Bilim insanları, pil ömrünün neden kısaldığını bulmuş olabilir
Günümüzde hemen her cihazda şarj edilebilir pilleri görebilirsiniz. Ancak bu piller pek çok sefer şarj olsalar da, kullanım ömürleri sonsuz değildir ve giderek düşer Yeni bir çalışma, tam da bunun sebebine ışık tutuyor.
Dizüstü bilgisayarlar, tabletler ve cep telefonları gibi günlük kullanımda olan çoğu cihaz şarj edilebilir pillere bağımlıdır. Bir lityum iyon pilin içinde, iki elektrot (anot ve katot) lityum iyonlarını depolar. Pilin içindeki bir elektrolit, iyonların anottan katoda hareket etmesini sağlar. Bu hareket, yük oluşturan elektronların salınmasına yol açan bir kimyasal zincir başlatır.
Ancak bir Stanford Üniversitesi’nin ekibinin yeni araştırması, lityum iyonlarıyla birlikte katoda doğru hareket eden bazı istenmeyen maddelerin de bulunduğunu öneriyor. Araştırma, hidrojen protonları ve elektronlarının da elektrolit içindeki moleküllerden koptuğunu ve zaman içerisinde katotta birikerek lityum iyonlarının yükü verimli bir şekilde iletememesine sebep olduğunu söylüyor. Bu birikme de, pillerin enerji depolama yeteneğini azaltıyor.
Bir dizi kimyasal reaksiyon bu hidrojen sızıntısının sürekli olarak devam etmesini sağlıyor. Stanford Üniversitesi'nde fizikçi ve kimyager olan Gang Wan, Science News ile yaptığı görüşmede, pillerin kullanılmadıkları zamanlarda bile enerji kaybettiğini belirtti. Wan ve ekibinin, takibi zor olan hidrojeni belirleyerek pillerdeki enerji kaybı sürecinde oynadığı rolü bulmak amacıyla hidrojen yerine daha büyük bir sürümü olan döteryumu kullanması gerekti. Döteryum, hidrojenin tek protonuna ek olarak bir de nötronu olan bir hidrojen izotopudur.

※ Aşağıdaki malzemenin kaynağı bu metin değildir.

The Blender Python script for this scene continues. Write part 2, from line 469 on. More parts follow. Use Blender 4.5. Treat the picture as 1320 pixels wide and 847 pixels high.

Döteryumu pilin içindeki hareketini takip ettiler
Ekip, kütle spektrometrisi ve X-ışını görüntüleme analiz tekniğini kullanarak, döteryumu pilin içindeki hareketini takip etti ve hidrojenin pil şarjının azalmasındaki temel etkilerini buldu.
Çalışma, belki de daha önemli bir şekilde, bu sızan hidrojen moleküllerini üreten istenmeyen kimyasal değişiklikleri hedefleyerek pilleri iyileştirmenin bir yolu olabileceğini gösteriyor. Ancak, pil tasarımcılarının daha güçlü piller üretme çabaları sırasında katotların hidrojeni çekme yeteneğini arttırarak pil ömrünün kısalmasına sebep olmuş olabileceklerini de öneriyor ve bazı tasarım değişikliklerinin yapılmasının gerekebileceğini gösteriyor.
Elbette, bu tür çalışmalarda her zaman olduğu gibi, sorunun piller genelinde ne kadar yaygın olduğunun belirlenmesi için çok daha fazla araştırma yapılması gerekecek. Eğer bu sorun düşünüldüğü kadar geniş çaplıysa, pil tasarımlarında yapılacak gelişmeler sadece cihazlarımızı daha uzun süre kullanabilmemiz anlamına gelmeyecek, aynı zamanda pil üretimi için sınırlı maden kaynaklarının da daha verimli kullanılabilmesini sağlayacak.
Çalışma Science dergisinde yayınlandı.